Synopses & Reviews
Synopsis
After their disappearance, few believed they were truly gone, for such nightmares could not die so easily. Now, centuries later, most have forgotten even their myth, forgotten why men are supposed to fear the dark.
They walk the earth once again, their footsteps sounding as a herald to a forgotten conflict, a conflict born of fathomless hate. Their words are like the chiming of a bell, resonating coldly across the land to awaken all the dark, terrible things that have slumbered in their absence, ensuring that nothing of good or light survives.
All that opposes them is a tired family and a scattered collection of madmen, outcasts, mystics, and deceivers, most of whom do not even realize fate is tethered to them. They are the seneschals of light and even the Gods cannot predict their futures.
Sides are being taken, new alliances formed, and old pacts shattered.

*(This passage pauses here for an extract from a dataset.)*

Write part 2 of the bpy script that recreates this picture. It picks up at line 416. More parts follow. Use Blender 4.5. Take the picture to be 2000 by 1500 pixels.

Everything is drowning in a flood of rising chaos, and the only thing that is certain is that this world and her people will bleed.
Synopsis
The world gathers on a precipice over chaos:
In the West, the God-Emperor Cardolyn Tyier broods over his vast conquests and plots the subjugation of all other kingdoms.
To the South, the Kalvonder plutocracy continues their bloody entertainments, too invested in small schemes, transient vices and petty ascensions to notice one of their own has a far grander design.
From the East, a legion of paladins embarks on a crusade of holy conquest against the secluded Northlands, intent on supplanting the land's sovereign deity and crushing it beneath their pantheon.
But these are children's squabbles, for a forgotten evil hides behind these conflicts, amassing power and guiding humanity toward the precipice.
The world has had many names for it, but men always called it the Muntalabacs: Dread Lords.
The Avenar know one has resurfaced. They can feel his quiet footsteps resounding across the world and heralding the renewed conflict between their families. The Avenar are spent though, and will need whatever help they can find, be it from eccentrics, outcasts or madmen. After their disappearance, few believed they were truly gone, for such nightmares could not die so easily. Now, centuries later, most have forgotten even their myth, forgotten why men are supposed to fear the dark.